Forbes.com Hits Media Coverage of Toyota Story

Forbes.com contends that most media misreported elements of the recent Toyota accelerator story, giving too much attenton to manufacturer mistakes and less to human error or driver responsibility.

“The jig seems to be up on the runaway-Toyota scare. Mounting evidence indicates that those Toyotas truly accelerating suddenly can probably be explained by sliding floor mats (since fixed) and drivers hitting the gas instead of the brake,” the story by Michael Fuento states. “That is, the media have been chasing a will-o'-the-wisp for the better part of a year, whipping car buyers and Congress into a frenzy. Where are Woodward and Bernstein when you need them? Shouldn't the accounts of alleged unintended acceleration deaths have been subjected to a little checking?”

He later writes: “Remember the tale of the runaway Prius on a freeway near San Diego? In Forbes.com in March I observed that much of what the driver told reporters was absurd. He insisted he was ”afraid" to try to shift into neutral because he needed both hands on the steering wheel; nobody asked about that cellphone he'd been holding while driving.

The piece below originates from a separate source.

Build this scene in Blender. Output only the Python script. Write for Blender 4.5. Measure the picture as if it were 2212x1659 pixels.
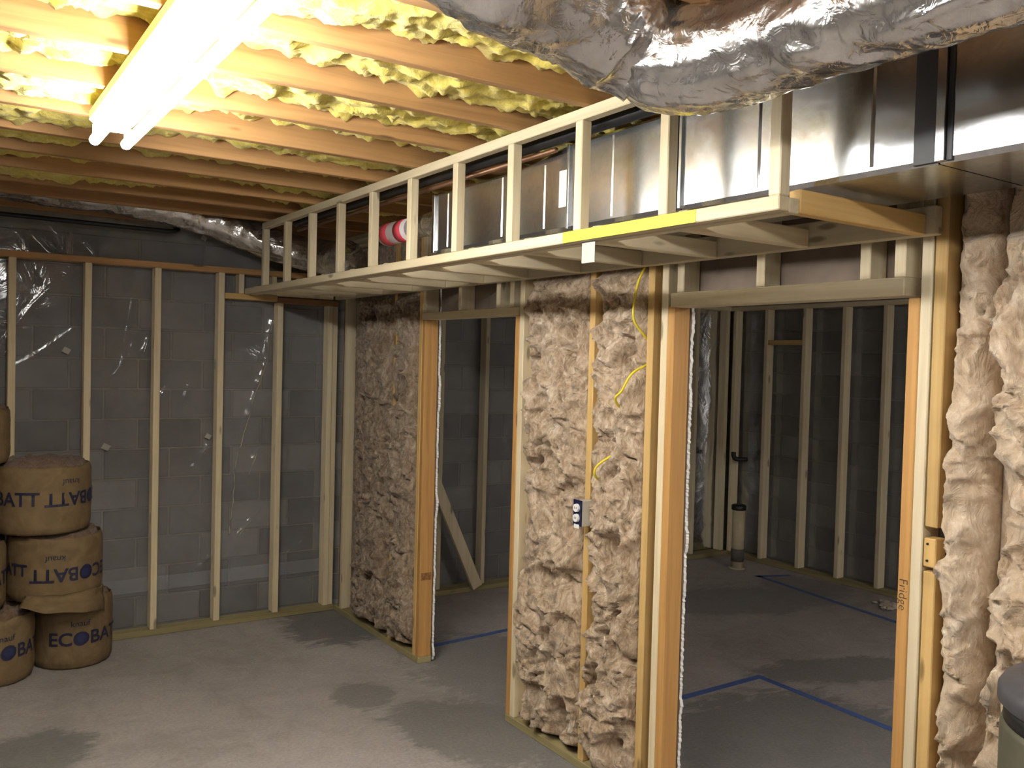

“Likewise, the media pack is so focused on the number of those deaths supposedly from sudden unintended acceleration, now put at 93 from 75 crashes, that it can't be bothered to properly investigate them--or indeed even look at them. Otherwise reporters could have told you what I found: that most of the claims are spurious, even to the point that some of the accidents never even occurred.”